Goal: Give again the entries below exactly, beginning at the first line and ending at the line with "R = math.radians".

Records for this task:
::::::::::

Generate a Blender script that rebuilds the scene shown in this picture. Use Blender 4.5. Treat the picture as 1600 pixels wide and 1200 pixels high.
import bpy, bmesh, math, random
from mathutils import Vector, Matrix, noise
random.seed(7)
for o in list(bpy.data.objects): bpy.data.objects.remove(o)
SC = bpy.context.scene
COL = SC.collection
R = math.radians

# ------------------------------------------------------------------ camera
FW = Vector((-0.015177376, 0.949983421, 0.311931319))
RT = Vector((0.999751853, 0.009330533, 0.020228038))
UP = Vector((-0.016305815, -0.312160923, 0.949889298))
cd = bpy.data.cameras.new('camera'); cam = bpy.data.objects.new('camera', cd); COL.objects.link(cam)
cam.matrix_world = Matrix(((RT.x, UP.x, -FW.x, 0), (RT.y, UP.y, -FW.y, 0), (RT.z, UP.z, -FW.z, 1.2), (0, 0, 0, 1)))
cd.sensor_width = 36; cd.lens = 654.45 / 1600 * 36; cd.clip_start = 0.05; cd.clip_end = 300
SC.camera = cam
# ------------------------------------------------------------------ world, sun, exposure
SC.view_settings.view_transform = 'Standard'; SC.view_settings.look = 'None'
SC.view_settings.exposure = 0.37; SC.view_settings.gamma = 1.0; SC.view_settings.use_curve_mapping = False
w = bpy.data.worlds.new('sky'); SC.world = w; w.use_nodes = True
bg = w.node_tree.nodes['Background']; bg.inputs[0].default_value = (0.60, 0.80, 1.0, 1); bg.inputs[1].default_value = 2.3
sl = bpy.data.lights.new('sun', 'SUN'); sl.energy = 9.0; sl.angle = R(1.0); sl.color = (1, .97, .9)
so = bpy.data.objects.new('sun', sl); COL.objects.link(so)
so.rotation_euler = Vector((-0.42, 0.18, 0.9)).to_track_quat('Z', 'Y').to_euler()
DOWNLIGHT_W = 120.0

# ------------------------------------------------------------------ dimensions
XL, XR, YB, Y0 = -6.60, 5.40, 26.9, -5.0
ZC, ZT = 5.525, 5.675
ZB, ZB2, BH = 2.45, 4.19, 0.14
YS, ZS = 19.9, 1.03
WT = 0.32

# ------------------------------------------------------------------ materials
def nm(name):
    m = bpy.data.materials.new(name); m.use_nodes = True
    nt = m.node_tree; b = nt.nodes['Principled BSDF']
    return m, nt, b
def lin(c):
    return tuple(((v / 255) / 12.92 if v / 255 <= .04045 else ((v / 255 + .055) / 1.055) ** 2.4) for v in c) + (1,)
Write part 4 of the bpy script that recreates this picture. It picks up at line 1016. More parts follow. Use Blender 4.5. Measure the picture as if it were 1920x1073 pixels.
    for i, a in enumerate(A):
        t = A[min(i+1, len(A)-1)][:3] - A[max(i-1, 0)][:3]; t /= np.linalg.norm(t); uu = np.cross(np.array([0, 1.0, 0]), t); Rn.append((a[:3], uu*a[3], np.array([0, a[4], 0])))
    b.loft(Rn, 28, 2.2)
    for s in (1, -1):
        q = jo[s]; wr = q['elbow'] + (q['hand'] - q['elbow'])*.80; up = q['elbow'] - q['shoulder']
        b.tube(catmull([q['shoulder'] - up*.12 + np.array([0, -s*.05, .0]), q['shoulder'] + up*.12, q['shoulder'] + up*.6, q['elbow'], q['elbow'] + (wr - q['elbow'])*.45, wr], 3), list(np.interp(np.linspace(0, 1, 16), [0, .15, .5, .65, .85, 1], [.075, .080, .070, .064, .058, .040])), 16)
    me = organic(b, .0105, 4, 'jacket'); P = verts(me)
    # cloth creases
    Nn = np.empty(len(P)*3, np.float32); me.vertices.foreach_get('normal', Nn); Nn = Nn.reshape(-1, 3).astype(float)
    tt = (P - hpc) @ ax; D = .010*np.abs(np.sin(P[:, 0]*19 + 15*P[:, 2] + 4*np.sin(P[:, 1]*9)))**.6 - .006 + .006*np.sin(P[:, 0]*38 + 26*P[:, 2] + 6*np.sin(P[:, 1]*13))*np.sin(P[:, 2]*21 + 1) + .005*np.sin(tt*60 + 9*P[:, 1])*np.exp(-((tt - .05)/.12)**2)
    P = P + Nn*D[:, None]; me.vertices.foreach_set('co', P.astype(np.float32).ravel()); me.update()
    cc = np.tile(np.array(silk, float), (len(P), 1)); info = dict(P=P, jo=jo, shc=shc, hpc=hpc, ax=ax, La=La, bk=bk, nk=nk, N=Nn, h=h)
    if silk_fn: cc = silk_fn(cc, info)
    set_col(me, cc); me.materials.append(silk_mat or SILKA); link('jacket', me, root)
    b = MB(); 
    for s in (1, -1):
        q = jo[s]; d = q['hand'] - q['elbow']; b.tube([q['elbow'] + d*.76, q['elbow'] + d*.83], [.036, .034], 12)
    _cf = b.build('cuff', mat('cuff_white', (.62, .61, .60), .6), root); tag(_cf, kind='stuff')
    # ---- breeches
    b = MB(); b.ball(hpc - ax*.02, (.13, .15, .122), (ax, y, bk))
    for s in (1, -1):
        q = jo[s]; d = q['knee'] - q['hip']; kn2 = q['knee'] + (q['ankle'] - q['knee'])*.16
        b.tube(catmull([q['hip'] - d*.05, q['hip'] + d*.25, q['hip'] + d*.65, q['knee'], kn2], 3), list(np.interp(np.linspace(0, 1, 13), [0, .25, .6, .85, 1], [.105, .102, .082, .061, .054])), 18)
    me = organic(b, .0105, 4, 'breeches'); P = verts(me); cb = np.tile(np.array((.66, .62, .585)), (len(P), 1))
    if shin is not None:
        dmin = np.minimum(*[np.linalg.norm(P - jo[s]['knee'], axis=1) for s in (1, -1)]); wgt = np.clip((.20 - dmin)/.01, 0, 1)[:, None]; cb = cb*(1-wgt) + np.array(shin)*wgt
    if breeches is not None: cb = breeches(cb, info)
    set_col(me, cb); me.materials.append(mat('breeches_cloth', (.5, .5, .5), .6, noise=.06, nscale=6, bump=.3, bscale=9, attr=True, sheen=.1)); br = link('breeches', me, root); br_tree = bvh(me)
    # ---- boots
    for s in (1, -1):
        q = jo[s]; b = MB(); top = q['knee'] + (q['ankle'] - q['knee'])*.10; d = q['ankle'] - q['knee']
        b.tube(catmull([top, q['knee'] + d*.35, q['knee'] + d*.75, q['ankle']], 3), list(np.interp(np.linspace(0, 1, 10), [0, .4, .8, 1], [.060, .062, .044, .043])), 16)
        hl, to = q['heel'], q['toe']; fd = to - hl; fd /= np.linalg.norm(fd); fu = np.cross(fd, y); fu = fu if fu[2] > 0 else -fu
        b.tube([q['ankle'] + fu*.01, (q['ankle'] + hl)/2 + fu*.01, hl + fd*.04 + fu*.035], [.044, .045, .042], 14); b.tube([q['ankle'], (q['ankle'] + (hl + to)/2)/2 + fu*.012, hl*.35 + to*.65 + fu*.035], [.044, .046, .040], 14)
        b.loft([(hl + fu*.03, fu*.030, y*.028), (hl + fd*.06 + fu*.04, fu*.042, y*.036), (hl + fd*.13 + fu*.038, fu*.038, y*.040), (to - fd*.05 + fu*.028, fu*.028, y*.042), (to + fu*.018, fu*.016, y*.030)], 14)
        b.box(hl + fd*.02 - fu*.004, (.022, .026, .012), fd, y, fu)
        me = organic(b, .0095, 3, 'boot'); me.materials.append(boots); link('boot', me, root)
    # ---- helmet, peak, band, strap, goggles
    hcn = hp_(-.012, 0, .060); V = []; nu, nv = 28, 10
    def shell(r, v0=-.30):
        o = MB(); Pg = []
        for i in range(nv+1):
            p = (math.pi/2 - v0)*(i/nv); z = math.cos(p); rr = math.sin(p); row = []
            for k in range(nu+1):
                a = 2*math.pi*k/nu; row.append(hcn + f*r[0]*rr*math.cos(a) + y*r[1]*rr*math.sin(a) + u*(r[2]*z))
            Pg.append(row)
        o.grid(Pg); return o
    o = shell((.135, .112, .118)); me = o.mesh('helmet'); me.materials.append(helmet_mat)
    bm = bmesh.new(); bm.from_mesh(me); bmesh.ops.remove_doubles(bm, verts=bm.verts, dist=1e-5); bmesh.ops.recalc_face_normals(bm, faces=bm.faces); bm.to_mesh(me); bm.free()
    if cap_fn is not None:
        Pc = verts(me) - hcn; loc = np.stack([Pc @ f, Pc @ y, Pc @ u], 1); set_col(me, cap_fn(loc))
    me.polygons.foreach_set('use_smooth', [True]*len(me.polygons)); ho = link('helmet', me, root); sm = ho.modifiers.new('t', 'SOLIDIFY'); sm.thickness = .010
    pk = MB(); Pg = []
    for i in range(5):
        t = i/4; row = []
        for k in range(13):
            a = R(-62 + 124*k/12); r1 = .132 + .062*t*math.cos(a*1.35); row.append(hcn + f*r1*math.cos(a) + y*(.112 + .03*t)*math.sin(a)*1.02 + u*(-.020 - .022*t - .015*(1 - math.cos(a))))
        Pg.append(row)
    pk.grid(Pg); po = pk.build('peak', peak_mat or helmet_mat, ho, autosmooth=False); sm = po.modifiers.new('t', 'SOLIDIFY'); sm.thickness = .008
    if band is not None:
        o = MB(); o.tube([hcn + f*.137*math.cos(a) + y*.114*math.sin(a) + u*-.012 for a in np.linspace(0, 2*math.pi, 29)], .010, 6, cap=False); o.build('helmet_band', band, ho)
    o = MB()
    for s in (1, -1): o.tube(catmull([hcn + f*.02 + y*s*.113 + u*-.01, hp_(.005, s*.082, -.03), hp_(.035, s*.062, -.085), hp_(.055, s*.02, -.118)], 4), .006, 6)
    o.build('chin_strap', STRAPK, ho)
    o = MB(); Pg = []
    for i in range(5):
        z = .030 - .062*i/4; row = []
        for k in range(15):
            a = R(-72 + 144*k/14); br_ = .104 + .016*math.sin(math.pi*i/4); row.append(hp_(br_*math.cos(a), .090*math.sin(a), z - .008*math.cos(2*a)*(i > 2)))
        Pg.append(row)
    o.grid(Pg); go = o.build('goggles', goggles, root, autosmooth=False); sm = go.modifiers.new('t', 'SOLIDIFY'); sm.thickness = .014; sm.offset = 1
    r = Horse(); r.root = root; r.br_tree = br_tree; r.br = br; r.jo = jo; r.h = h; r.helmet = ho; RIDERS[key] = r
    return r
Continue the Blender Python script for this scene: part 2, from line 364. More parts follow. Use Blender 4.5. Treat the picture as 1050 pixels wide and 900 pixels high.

::::::::::

Problem solution:
Generate a Blender script that rebuilds the scene shown in this picture. Use Blender 4.5. Treat the picture as 1600 pixels wide and 1200 pixels high.
import bpy, bmesh, math, random
from mathutils import Vector, Matrix, noise
random.seed(7)
for o in list(bpy.data.objects): bpy.data.objects.remove(o)
SC = bpy.context.scene
COL = SC.collection
R = math.radians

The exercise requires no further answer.